No comando da transmissão feita pelo canal Bis do festival Lollapalooza, realizado em São Paulo no fim de semana, Titi Müller ironizou a apresentação do DJ Borgore, conhecido pelas letras, nas palavras dela “extremamente machistas, misóginas, babacas mesmo”. “Eu gostaria de dizer que machistas não passarão neste canal, mas vai passar agora”, disse a apresentadora, depois de citar um trecho de “Act Like a Ho” que diz: “aja como uma vadia, mas antes lave a louça”.
Titi tem razão. As letras de Asaf Borger, israelense de 29 anos, são pesadas. Nas músicas em que é mais gentil, costuma usar todos os sinônimos de “vadia” para se referir às mulheres, entre outras grosserias. Ele é mais explícito do que Eminem foi em sua fase mais raivosa. Ele se vale de todos os elementos que tornaram o rap, o hip hop, o funk e, sim, o rock ‘n roll um ambiente que pode ser muito hostil para mulheres – as que ocupam o palco, as que estão na plateia e as “musas” de certas letras.

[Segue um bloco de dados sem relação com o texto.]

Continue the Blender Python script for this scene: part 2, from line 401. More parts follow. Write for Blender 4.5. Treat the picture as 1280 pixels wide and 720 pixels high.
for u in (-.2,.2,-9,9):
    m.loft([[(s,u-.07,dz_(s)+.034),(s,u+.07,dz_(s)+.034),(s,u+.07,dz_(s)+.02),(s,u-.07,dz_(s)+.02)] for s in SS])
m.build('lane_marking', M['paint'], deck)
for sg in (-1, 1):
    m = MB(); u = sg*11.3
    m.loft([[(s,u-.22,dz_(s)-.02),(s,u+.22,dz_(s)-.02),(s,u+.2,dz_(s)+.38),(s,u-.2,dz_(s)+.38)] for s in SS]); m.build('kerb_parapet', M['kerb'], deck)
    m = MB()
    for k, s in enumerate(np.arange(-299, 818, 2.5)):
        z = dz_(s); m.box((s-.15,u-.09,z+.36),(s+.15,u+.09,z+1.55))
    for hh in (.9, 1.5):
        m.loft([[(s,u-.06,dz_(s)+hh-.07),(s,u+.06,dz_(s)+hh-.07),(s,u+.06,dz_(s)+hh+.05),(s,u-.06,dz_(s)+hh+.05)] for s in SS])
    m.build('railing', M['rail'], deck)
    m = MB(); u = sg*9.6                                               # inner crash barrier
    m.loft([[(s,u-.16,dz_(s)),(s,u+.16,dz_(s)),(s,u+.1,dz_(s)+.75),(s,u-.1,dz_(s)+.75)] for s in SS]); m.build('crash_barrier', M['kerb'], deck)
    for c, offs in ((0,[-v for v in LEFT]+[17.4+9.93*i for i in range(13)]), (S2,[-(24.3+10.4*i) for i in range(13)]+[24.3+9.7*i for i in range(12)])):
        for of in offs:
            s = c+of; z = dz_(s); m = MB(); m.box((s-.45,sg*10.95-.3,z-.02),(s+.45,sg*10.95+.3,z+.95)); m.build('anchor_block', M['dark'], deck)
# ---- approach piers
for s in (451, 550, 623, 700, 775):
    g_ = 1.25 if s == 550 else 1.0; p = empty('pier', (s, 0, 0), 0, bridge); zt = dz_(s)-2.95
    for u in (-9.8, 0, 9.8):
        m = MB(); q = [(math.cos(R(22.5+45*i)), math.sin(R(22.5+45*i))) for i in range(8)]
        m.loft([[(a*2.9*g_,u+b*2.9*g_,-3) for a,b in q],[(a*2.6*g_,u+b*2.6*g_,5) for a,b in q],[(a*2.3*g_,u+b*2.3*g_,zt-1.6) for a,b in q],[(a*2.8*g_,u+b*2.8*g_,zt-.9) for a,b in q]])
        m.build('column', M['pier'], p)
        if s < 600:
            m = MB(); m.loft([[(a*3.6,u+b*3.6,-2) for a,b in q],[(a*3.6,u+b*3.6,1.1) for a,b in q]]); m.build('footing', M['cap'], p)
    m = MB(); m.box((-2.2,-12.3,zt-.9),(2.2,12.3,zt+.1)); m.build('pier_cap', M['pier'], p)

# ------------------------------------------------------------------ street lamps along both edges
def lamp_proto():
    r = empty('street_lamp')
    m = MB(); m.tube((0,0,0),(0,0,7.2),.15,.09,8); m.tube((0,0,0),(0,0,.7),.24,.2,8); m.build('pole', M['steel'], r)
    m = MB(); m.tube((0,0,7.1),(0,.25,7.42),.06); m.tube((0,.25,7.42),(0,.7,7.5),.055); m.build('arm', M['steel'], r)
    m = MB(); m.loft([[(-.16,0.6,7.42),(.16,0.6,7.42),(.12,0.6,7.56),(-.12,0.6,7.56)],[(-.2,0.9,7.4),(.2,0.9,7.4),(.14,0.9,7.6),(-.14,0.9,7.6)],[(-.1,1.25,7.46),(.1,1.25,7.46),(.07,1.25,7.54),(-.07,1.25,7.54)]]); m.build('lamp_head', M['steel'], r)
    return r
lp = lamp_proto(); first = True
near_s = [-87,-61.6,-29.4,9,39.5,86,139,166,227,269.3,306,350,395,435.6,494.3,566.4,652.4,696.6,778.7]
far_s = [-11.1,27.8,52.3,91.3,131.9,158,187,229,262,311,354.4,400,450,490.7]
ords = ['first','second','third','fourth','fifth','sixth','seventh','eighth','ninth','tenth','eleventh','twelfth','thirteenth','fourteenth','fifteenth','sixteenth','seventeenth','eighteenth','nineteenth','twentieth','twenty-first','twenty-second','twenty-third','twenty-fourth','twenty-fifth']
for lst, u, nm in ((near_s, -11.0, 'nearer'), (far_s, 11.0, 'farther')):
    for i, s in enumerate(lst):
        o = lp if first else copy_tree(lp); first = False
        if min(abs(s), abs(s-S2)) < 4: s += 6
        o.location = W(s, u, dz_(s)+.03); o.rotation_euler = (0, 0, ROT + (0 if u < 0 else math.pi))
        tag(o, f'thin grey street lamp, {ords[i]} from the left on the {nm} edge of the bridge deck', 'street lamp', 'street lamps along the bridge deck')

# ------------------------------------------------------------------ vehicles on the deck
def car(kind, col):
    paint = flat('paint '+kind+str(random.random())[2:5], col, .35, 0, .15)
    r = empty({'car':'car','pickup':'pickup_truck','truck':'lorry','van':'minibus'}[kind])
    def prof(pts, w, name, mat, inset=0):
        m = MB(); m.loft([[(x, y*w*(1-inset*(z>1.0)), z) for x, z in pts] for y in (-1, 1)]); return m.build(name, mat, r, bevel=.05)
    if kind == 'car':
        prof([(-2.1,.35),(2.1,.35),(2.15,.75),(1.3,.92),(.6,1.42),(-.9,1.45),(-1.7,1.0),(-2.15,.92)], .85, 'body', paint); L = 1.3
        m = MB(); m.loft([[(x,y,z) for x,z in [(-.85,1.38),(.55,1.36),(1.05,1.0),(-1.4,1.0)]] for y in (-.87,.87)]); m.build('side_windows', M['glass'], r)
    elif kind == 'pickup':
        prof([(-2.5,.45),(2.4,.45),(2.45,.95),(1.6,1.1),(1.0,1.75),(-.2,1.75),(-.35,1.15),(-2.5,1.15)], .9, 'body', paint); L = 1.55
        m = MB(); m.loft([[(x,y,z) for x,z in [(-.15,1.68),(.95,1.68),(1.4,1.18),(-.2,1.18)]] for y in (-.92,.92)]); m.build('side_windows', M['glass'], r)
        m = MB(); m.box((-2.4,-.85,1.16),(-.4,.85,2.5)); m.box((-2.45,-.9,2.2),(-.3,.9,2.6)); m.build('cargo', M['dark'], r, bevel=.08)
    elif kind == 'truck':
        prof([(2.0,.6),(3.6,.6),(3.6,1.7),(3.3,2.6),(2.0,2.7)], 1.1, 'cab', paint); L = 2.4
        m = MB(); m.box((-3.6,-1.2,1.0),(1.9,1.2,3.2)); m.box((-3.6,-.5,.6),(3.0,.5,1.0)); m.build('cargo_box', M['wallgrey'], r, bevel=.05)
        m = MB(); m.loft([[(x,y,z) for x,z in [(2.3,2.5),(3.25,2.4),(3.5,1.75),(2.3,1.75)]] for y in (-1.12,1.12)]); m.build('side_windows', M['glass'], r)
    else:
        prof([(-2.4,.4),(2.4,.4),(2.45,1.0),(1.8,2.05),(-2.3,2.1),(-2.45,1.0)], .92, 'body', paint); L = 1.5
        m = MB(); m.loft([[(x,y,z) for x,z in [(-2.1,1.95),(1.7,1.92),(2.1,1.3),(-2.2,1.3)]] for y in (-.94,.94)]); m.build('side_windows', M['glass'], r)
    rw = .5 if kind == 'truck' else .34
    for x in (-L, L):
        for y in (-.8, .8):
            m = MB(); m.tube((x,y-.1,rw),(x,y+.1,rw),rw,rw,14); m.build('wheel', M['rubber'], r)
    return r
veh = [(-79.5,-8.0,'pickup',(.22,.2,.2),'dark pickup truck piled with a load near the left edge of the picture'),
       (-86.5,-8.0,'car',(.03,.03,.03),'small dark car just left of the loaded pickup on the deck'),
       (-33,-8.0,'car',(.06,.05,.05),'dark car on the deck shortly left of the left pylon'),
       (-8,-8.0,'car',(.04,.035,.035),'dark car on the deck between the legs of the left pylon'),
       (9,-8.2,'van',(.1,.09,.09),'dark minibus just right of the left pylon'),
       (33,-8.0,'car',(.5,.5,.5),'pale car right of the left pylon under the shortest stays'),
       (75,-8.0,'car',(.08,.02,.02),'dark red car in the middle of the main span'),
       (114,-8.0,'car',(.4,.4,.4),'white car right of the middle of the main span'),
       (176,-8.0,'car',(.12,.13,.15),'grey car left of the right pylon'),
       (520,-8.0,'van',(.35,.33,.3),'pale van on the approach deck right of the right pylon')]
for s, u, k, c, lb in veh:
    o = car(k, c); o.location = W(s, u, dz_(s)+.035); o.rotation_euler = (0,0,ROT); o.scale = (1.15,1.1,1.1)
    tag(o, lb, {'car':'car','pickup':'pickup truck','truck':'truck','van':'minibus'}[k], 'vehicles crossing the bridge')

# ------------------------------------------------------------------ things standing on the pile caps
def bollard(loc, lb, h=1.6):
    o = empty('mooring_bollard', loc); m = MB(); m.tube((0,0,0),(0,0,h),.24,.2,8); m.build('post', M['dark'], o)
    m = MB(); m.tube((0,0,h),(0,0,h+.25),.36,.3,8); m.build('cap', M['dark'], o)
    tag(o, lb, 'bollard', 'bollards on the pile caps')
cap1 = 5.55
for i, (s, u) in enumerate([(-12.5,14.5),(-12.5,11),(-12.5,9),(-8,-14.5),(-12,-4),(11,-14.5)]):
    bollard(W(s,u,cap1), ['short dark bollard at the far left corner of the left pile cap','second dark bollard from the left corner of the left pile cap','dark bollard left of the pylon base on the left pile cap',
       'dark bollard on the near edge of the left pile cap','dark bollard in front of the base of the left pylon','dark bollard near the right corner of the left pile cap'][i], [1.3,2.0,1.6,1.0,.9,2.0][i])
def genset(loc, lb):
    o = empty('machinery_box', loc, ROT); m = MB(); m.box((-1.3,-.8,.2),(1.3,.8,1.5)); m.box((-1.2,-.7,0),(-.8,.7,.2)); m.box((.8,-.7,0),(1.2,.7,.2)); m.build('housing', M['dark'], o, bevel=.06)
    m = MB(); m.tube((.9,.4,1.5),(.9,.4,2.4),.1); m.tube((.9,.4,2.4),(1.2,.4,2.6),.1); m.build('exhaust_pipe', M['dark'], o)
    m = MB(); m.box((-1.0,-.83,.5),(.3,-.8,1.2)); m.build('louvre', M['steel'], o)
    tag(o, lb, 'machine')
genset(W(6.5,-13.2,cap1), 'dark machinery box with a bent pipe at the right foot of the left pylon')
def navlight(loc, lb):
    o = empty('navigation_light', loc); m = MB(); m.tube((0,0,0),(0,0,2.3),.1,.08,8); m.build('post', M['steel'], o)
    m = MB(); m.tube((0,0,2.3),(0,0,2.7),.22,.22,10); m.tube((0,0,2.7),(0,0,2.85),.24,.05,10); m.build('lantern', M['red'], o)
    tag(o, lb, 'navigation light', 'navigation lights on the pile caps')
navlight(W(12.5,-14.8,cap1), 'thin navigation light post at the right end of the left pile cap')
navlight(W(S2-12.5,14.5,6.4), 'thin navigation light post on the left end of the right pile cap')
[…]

Mas quando Titi insinua que, por esse motivo, o canal não deveria exibir o show – o que acabou ocorrendo, não se sabe por que razões – ela encarna a patrulha à arte, que tira do outro a chance de decidir se aquela manifestação serve de alguma maneira às suas emoções, mesmo que seja pura repulsa. Defender o direito de um artista performar, mesmo que um conteúdo suspeito ou incômodo, é diferente de ser conivente com qualquer absurdo que ele descreva.
Personagem
Daddy, como as fãs chamam o DJ, diz que é tudo “de mentirinha” e já se defendeu da acusação de misógino em entrevista concedida ao Buzzfeed, que produziu em 2014 um longo artigo intitulado “O homem mais odiado da EDM (electronic dance music)”. “Ao contrário – eu amo as mulheres para c..... Metade do meu Twitter sou eu tirando sarro dos judeus e eu sou judeu. É uma piada. A vida é uma droga. Quando as pessoas humilham as mulheres, é estupidez, então eu tiro sarro disso”, afirmou.
O “personagem” Borgore já fez dueto com Miley Cyrus e coleciona fotos de divulgação com, digamos, derrières e decotes, já que muito raramente mostra os rostos das mulheres com quem posa.
Assim como Titi Müller explicou antes do início da apresentação, algumas mulheres defendem o artista. Caso do duo Nervo, formado pelas irmãs australianas Miriam e Olivia, que também se apresentou no Lollapalooza. Molly Hankins, uma funcionária do selo de Borger, escreveu um artigo para o canal “Thump”, da revista Vice, relatando como é ser feminista e trabalhar para um homem tão controverso. Reforçou que o machista é apenas a persona criativa do DJ e que nunca ouviu o chefe usar os xingamentos contra as mulheres “na vida real”.
Se o relato de Molly tenha sido pura obrigação corporativa e Borgore seja de fato capaz de repetir fora dos palcos coisas como “essa vadia é tão usada que eu não conseguiria vendê-la em um brechó”, trecho mais ‘suave’ de “Nympho”, é bem possível que os relacionamentos do israelense não durem. Mas, como artista, ele pode escolher incomodar com letras agressivas. E, ao público, resta ouvir, digerir e decidir que vai seguir consumindo ou não.